Irvine Sensors Corp. is exploring an initial public offering as it develops a video analytics platform that incorporates artificial intelligence.
The company, headquartered in Costa Mesa, alludes to a potential IPO in several job listings posted on LinkedIn.
“The company is working toward an Initial Public Offering (IPO) in early 2017 based on the success of several of its current business lines and new developments,” the company said in the posts.
“It will be in the March or April time period,” said Chief Executive John Carson. Its ALERT video analytics division is hiring for several positions in software development and testing and support personnel in product operations.
The ALERT product—which is undergoing prototype testing in airports and ground transportation hubs—is an “important element of this strategy.”
Irvine Sensors is an employee-owned company.
It said in documents filed in April with the Securities and Exchange Commission that it aims to raise $8 million from outside investors. Records in the filing show it had raised about $4.3 million of that at the time.
The company, which also is developing advanced cognitive processing techniques, has racked up over 30 years of research funded by the Defense Advanced Research Projects Agency; Army Space and Missile Defense Command; the Defense Intelligence Agency; and internal corporate investments.
It has annual revenue between $1 million and $5 million, according to regulatory documents.
Irvine Sensors briefly changed its name in late 2011 to ISC8 and rolled out a new logo in a rebranding effort to highlight its technology for fighting cyber attacks and other security breaches.Â
The strategy, pushed by investors, was short lived, as that market never materialized.
TTM News
TTM Technologies Inc.’s largest shareholder, Su Sih (BVI) Ltd., has sold 13.8 million shares in a secondary offering at about $11 per share, cashing out roughly $152 million.
The sale lowered Su Sih’s stake in the Costa Mesa-based printed circuit maker to about 13.7%, according to regulatory documents filed with the Securities and Exchange Commission.
Su Sih is controlled by Hong Kong billionaire Tang Hsiang Chien, who has an 83.4% stake in the holding company. Forbes lists his net worth at $1.38 billion.
Tang is the father of TTM director Tom C.Y. Tang, who ran the company’s Asia Pacific region for years and has been a board member since 2010.
TTM established a special security agreement that same year that denied the elder Tang unauthorized access to classified information related to its defense contracts, a stipulation still in place today, a TTM spokesman confirmed to the Business Journal.

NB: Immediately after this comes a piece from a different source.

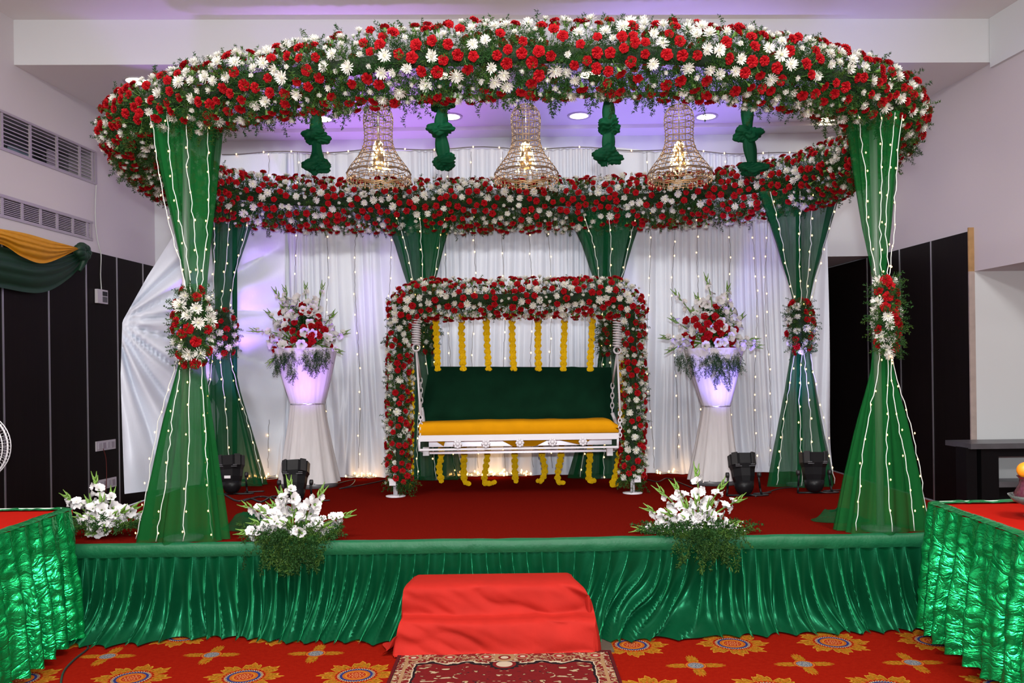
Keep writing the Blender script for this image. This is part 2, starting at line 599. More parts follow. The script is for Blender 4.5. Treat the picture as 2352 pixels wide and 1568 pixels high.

TTM is the country’s largest circuit board maker, with revenue last year of nearly $2.1 billion.
More Cuts at Broadcom
Singapore-based Broadcom Ltd.’s ongoing job cuts at its University Research Park campus have hit 771, according to filings with the California Employment Development Department.
That’s roughly a third of its Irvine operation and 21 more job cuts than the Business Journal’s last update in late August.
Broadcom’s downsizing, which includes the divestiture of two sizable business units this year that employed hundreds, has become one of the most prevalent storylines in OC’s diverse tech sector.
The company, whose U.S. headquarters are in San Jose, was formed in February after Avago Technologies Inc.’s $37 billion takeover of Broadcom Corp.
It has an estimated 1,630 local workers, which likely is a higher figure than actual headcount. Broadcom has stopped providing local employment figures to the Business Journal.